Karen Peterson Butterworth is a writer and grandmother who lives in Ōtaki. Her writings have appeared in literary journals in six countries, as well as in New Zealand anthologies, and her five published books. Her literary awards include the 2001 Bank of New Zealand Essay Award (which was then one of the Katherine Mansfield memorial awards). Recently she co-edited, with Nola Borrell, the taste of nashi: New Zealand haiku (Windrift Haiku Group, 2008). Karen studied poetry with Lynn Davidson at Whitireia’s Lindale campus in 2008.
Vivienne Plumb writes poetry, drama and fiction. Her popular play, The Cape, will have its fifth New Zealand production when it opens for a season at Centrepoint Theatre, Palmerston North, during August and September 2010, and her new poetry collection, Crumple, will be published during 2010. ‘Intercity’ was first published in JAAM 27 (2009); ‘Doggie Bones’ has been previously published in the Dominion Post, Wellington, in The Infinity We Swim In (New Zealand Poetry Society, 2007), in Pogranicza 3 (2006, translated into Polish), and in Döppelganger (No. 9, ESAW miniseries, 2006).
Maggie Rainey-Smith is the author of two novels About Turns (2005) andTurbulence (2007, both Random House), a published poet and short story writer, who writes occasional book reviews on Beattie’s Book Blog. She won the Page & Blackmore short story competition in 2007, judged by Owen Marshall, and was shortlisted in 2004 for the Landfall essay and Takahe Cultural Studies competition. Her short stories and poetry have been published in Sport,Takahe, New Zealand Listener, New Zealand Books and Radio New Zealand National.
Long-time Kapiti Coast resident Tina Regtien has spent twenty-four years as an actor, several as a teacher, ten as a parent and many more as a student of writing. She started this journey with Whitireia back in 2001 and has also studied poetry through the International Institute of Modern Letters at Victoria University.
Mennie Scapens lives at Te Puna on the edge of the Tauranga Harbour. A recently retired primary school principal, she now has the time to explore her love of words and writing. To assist her writing career, she plans to join the local branch of Procrastinators Anonymous, although hasn’t managed to get around to this yet.
Lorraine Singh completed a Graduate Diploma in Creative Writing at Whitireia in 2009 where her tutors were Lynn Davidson and Hinemoana Baker. Lorraine has had poems published online in 4th Floor (2007, 2009); Blackmail Press 25 the Rebel Issue (2009). Also in the Paekakariki Xpressed (2007) and was highly commended in the Wellington Sonnet competition (Earl of Seacliff Art Workshop, 2008).
Elizabeth Smither is a poet, novelist and short story writer. Her latest publications are The Year of Adverbs (AUP, 2007), The Girl who Proposed(Cape Catley Ltd, 2008) and Lola (Penguin, 2010). She received the Prime Minister’s Award for Literary Achievement in Poetry in 2008.

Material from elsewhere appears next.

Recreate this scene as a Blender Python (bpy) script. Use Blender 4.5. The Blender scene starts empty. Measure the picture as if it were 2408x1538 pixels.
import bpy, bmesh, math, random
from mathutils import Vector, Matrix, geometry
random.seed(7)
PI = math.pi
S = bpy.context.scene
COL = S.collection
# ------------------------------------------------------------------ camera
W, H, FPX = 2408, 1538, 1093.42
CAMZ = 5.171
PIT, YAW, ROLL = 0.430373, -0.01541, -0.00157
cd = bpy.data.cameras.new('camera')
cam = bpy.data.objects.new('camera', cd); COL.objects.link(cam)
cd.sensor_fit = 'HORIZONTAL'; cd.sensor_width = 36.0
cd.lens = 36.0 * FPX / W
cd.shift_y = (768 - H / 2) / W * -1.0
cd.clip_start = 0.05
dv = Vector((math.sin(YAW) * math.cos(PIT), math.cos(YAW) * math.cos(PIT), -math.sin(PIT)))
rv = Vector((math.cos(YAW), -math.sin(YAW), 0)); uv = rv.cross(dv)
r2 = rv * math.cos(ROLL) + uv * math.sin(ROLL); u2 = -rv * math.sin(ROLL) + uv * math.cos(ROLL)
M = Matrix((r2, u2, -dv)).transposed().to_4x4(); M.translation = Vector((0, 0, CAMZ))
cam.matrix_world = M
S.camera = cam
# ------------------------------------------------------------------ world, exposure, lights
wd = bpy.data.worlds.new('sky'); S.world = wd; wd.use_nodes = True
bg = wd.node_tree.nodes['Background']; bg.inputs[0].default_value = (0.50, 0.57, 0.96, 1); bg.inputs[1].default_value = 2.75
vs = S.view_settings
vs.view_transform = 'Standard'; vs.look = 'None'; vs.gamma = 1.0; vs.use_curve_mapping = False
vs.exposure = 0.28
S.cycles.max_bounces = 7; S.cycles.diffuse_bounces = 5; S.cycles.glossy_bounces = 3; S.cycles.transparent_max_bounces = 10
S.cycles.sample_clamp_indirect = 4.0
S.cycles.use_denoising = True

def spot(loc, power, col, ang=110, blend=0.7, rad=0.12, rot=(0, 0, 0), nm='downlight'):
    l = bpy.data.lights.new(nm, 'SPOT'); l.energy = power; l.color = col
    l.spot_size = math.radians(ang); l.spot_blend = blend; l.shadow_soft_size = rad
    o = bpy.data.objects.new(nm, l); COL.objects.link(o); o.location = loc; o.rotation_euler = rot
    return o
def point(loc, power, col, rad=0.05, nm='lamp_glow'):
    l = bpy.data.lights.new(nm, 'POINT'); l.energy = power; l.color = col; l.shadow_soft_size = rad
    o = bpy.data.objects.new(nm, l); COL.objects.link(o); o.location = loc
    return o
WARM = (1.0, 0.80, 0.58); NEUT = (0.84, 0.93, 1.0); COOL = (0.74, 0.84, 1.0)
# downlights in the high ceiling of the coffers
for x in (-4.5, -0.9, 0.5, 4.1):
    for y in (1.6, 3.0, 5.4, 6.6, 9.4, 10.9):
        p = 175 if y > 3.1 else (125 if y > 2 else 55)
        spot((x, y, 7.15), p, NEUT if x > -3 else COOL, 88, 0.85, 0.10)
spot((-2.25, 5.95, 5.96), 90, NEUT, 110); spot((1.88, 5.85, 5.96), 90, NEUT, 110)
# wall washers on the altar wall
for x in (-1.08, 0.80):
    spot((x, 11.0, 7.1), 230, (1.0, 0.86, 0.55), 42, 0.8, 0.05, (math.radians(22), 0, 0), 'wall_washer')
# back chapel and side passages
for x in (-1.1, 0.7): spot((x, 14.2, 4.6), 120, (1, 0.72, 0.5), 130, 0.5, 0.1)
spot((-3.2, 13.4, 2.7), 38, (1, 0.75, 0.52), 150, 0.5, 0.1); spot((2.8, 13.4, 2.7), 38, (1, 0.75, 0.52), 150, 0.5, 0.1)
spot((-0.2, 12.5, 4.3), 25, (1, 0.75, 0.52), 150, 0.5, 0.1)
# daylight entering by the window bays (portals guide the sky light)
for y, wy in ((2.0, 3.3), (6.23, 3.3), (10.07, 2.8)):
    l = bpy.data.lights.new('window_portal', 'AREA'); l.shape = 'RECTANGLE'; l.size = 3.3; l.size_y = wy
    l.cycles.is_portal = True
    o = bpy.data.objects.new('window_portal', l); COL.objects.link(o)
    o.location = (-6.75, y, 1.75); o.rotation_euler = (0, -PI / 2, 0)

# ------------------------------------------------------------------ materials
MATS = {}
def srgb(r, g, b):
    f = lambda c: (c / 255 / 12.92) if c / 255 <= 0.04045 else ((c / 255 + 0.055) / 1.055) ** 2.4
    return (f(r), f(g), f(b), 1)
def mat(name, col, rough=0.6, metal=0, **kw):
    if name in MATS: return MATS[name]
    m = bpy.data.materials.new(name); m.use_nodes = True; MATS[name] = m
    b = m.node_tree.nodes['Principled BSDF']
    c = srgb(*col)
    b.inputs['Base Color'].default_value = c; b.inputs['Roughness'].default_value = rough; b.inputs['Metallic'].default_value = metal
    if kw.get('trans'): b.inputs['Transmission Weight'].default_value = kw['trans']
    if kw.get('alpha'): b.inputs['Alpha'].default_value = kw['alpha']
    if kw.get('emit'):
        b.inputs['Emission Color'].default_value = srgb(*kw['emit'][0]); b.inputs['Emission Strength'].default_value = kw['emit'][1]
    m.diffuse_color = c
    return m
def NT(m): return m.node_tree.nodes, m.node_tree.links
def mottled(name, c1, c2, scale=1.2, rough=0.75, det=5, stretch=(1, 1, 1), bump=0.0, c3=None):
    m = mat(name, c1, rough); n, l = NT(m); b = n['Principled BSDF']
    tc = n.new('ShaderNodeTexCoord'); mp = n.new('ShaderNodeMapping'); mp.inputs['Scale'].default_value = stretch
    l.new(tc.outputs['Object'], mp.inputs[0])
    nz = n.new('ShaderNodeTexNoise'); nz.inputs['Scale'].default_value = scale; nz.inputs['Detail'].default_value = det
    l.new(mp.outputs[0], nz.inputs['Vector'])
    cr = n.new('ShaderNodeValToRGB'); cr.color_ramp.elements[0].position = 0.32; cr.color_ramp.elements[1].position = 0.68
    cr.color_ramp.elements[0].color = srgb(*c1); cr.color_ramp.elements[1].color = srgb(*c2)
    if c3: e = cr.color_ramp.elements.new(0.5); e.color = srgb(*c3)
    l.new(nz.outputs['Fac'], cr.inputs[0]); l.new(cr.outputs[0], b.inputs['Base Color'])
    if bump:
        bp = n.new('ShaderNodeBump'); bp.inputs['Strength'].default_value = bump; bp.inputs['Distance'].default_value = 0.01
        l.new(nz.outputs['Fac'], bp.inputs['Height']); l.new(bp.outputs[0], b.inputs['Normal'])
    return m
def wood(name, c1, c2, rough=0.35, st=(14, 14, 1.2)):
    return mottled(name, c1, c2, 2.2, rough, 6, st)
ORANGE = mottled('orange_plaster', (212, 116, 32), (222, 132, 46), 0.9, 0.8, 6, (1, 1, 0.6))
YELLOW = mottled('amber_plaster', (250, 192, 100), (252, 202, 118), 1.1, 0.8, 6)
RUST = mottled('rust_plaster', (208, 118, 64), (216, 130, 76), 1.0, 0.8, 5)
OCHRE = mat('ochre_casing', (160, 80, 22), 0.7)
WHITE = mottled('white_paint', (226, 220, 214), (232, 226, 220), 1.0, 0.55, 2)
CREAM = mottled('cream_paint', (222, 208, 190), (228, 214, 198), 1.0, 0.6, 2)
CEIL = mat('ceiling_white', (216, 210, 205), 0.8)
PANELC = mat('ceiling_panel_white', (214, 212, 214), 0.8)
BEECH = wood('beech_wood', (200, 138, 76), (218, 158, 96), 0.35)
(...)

Robert Stratford works part-time in the public service and divides his other time between writing, family and the outdoors. Robert has not written much poetry in the last few years, after finishing off a Masters thesis, working on a novel and looking after three small children. He has a range of eclectic interests in his writing, from the swagmen of New Zealand’s past to the dangers of getting married on another planet.
Jo Thorpe graduated from the Whitireia creative writing programme in 1998. She gained her MA in Creative Writing from the International Institute of Modern Letters at Victoria University in 2001 and her first book of poetry, Len & other poems, was published by Steele Roberts in 2003. Jo is also a dance writer and critic, teaches dance history at the New Zealand School of Dance in Wellington and dances with the Crows Feet Dance Collective. She and her architect partner share five daughters and five grandchildren.
Since completing a Diploma in Creative Writing at Whitireia in 2009, Mercedes has been participating in the International Institute of Modern Letters’ MA in Creative Writing at Victoria University. Her poems have appeared in Turbine (2008), 4th Floor (2009), Reconfigurations (2009) as well as in ezines and print collections, and Mercedes was the overall winner of the 2010 Eat Your Words poetry competition. She reads at various open mic sessions in Wellington, including Lembas Café in Raumati South, and the Ballroom Café in Newtown.
Tony Yuile lives in Wellington with his wife and cat. He arrived in New Zealand from England twenty-five years ago, shortly after qualifying as an accountant. He planned to return home after two years but instead fell in love with New Zealand and his future wife. When he’s finished adding up numbers for the day he goes home and locks himself away in the study to write. Writing is his passion and he dreams of giving up his day job to write fiction full-time. Currently he’s working on the draft of his second novel – a thriller.